While both creators consider defiling magic Dark Sun‘s most defining aspect (Brown suggests psionics as a close second), the impetus for Dark Sun‘s creation wasn’t as lofty as creating an environmentalist fable at first. The creators recall it started with TSR desiring a new setting to take Dragonlance‘s place. For reasons neither Brown nor Denning is sure of, TSR’s executives seemed convinced that fans would soon abandon Dragonlance en masse (Dragonlance remains one of D&D’s best-loved campaign settings to this day).

TSR had a few requests for the creators. The company wanted something distinct, and they wanted it to include psionics. Beyond that, they left Brown and Denning to their own creative devices. Their pitch began with a long-standing fantasy trope, the chainmail bikini. Knowing how much D&D artists at the time tended to draw women in impractically scanty armor, a trend unlikely to change any time soon, Brown and Denning decided to make a world where that might make sense. Thus, they created Athas, where extreme heat is the norm and metal is exceptionally scarce.

Brown and Denning called the first version of their setting War World, partly inspired by the Battlestyem miniatures game, a product TSR was relaunching around the same time. Early Dark Sun releases incorporated Battlestystem scenarios, but the game never caught on and faded from use. Brown and Denning, meanwhile, had taken TSR’s desire for a distinctly different setting to heart. War World featured none of the familiar fantasy races found in D&D, such as elves and halflings.

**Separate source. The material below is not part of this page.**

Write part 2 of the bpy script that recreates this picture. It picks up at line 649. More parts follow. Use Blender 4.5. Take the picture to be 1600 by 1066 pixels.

“We initially said there aren’t going to be any elves or dragons or anything like that in this world and designed it based on the idea that all of the races and creatures that would be in the world would be new,” Denning says. “That’s why we had a lot of different kinds of far-out races that weren’t being used or used a lot in other games, but they became very common in in the Dark Sun world.”

Denning refers to Dark Sun‘s unusual playable races, such as the mantis-like humanoids called thri-kreen, the hulking half-giants, and the half-dwarven muls. Eventually, TSR got back to Brown and Denning and suggested they may have taken things too far from the familiar and that they were now worried the new setting would be too unrecognizable to attract the D&D faithful. Brown and Denning added elves and halflings to Athas, as well as a single dragon, a towering figure that walked upright on two legs and was the only being on Athas that the sorcerer-kings feared.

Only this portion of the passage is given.